Financial institutions will receive a clearer, government-backed assessment of U.S. exposure to Chinese financial and data risks, enabling them to better measure, manage, and reduce the likelihood of shock transmission to U.S. markets.
Federal and state policymakers will get targeted recommendations to strengthen international cooperation and mitigation efforts, improving systemic resilience to cross-border financial risks.
The public and investors will gain greater transparency through an unclassified report on Chinese data reliability and U.S. exposures, helping them make better-informed investment and civic decisions.
Publication of adverse assessments could provoke diplomatic friction with China and trigger market volatility that harms investors and broader markets.
Findings could lead to regulatory or policy responses (e.g., restrictions or sanctions) that raise costs for businesses and consumers with China exposure.
Conducting the required study and reporting will impose additional compliance and analysis costs on Treasury and consulted agencies, funded by taxpayers and increasing federal workload.
Based on analysis of 2 sections of legislative text.

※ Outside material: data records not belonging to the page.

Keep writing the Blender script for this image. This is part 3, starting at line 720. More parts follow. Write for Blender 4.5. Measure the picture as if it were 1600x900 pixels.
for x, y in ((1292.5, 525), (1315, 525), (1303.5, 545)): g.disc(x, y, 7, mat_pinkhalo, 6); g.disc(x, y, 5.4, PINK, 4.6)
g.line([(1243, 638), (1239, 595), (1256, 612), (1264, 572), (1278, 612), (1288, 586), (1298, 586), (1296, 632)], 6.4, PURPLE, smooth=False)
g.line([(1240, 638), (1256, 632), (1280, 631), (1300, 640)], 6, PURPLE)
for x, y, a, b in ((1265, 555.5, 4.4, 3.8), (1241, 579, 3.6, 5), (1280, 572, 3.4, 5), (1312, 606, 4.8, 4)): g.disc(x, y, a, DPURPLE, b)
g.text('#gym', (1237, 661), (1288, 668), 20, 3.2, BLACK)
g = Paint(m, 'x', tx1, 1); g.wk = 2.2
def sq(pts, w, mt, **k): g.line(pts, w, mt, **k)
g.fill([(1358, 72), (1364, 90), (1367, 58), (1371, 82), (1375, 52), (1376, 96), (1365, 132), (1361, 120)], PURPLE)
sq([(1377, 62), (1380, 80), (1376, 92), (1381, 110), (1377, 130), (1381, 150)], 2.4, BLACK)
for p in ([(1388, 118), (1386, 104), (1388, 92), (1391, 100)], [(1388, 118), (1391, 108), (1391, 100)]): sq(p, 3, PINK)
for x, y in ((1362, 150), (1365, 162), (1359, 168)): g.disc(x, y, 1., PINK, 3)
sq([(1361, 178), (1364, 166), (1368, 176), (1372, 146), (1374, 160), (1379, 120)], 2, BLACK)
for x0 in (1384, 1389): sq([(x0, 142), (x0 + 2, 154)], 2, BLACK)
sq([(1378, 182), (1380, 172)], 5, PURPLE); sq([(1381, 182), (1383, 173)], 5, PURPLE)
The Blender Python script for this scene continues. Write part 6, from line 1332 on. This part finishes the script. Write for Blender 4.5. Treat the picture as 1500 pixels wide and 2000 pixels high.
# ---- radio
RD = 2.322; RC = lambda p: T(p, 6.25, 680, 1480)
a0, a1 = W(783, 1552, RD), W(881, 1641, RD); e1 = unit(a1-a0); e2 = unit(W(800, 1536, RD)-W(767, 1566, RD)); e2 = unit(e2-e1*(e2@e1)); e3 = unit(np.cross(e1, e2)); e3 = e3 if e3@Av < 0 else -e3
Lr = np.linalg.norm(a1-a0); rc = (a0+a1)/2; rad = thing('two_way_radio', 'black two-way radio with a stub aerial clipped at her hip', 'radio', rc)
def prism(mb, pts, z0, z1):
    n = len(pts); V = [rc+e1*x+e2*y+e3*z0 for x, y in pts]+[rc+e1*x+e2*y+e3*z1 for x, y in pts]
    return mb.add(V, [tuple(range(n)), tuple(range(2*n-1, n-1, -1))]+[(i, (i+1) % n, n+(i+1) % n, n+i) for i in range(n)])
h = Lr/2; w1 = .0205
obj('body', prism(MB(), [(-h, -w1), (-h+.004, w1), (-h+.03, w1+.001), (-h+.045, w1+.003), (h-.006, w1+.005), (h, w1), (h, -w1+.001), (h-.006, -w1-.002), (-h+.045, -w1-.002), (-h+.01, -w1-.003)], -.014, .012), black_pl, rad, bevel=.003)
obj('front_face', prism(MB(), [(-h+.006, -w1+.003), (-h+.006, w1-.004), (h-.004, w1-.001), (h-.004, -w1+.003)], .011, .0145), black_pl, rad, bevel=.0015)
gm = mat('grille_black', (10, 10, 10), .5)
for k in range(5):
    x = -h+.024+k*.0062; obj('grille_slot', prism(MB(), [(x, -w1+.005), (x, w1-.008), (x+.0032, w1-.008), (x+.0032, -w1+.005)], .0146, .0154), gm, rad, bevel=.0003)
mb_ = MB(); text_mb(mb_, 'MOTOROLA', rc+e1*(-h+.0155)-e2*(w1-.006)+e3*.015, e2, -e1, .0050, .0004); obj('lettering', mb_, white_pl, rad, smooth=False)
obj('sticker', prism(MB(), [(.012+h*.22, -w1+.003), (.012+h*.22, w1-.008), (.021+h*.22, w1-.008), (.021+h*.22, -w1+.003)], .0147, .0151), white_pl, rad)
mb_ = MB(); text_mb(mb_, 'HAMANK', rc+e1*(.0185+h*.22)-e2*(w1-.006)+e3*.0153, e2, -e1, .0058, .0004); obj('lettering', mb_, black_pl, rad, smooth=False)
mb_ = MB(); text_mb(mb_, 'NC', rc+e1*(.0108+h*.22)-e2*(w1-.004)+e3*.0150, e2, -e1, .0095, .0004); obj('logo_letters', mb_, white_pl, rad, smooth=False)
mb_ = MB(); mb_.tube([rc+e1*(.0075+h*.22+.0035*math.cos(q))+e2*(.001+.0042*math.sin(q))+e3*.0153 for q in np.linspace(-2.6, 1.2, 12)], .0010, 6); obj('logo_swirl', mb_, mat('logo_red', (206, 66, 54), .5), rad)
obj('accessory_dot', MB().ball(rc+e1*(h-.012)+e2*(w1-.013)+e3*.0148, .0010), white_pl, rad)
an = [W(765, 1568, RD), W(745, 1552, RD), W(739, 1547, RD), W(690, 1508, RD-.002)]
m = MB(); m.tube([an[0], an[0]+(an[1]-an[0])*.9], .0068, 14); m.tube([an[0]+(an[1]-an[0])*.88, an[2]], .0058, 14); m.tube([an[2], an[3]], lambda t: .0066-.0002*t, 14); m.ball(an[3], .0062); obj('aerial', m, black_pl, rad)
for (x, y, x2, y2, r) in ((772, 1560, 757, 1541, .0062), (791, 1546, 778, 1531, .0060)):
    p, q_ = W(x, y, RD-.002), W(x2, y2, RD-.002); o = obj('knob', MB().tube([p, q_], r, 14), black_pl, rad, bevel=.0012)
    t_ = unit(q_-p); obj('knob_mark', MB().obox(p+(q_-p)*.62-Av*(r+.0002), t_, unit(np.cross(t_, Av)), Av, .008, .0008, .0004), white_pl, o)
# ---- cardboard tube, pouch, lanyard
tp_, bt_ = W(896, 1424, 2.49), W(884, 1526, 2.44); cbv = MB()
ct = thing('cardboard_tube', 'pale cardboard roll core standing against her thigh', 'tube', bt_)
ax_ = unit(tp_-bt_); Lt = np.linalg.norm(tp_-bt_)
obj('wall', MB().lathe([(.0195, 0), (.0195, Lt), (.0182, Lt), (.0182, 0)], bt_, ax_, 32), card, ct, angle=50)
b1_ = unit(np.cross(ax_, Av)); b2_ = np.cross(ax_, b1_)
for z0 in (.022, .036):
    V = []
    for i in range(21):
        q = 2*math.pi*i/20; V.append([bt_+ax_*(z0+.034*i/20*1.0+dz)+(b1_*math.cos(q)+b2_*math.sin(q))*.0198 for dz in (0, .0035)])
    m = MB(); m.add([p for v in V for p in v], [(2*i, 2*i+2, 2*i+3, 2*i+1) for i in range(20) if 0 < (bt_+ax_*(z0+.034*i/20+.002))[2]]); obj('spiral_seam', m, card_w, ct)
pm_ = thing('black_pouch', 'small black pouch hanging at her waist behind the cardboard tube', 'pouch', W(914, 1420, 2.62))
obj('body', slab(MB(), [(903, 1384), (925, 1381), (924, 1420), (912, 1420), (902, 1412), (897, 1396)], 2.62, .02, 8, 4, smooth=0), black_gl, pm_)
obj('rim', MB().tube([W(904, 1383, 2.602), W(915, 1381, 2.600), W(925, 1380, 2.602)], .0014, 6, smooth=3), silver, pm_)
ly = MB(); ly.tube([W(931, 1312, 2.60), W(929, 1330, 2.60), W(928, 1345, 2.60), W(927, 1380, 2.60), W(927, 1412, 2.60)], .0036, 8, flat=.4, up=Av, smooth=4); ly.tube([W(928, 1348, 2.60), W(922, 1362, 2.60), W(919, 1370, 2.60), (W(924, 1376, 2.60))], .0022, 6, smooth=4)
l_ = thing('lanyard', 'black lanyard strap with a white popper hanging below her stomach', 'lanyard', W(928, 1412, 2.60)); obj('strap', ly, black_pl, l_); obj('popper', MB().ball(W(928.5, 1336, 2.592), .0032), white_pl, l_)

Introduced February 24, 2025 by Roger Williams · Last progress July 24, 2025
Directs the Treasury Secretary, working with the Fed, SEC, CFTC, and State, to conduct a one-year study and produce an unclassified report (with an optional classified annex) assessing U.S. exposure to the financial sector of the People’s Republic of China. The report must evaluate risks to U.S. and global financial stability, describe current U.S. policies to protect stability, assess the transparency and reliability of Chinese economic data, and recommend additional domestic and international actions to mitigate risks. Requires the unclassified report to be transmitted to specified Congressional committees and to U.S. representatives at relevant international organizations, and to be published on the Treasury website within one year of enactment; the measure itself creates a reporting requirement only and does not appropriate funds or change substantive law.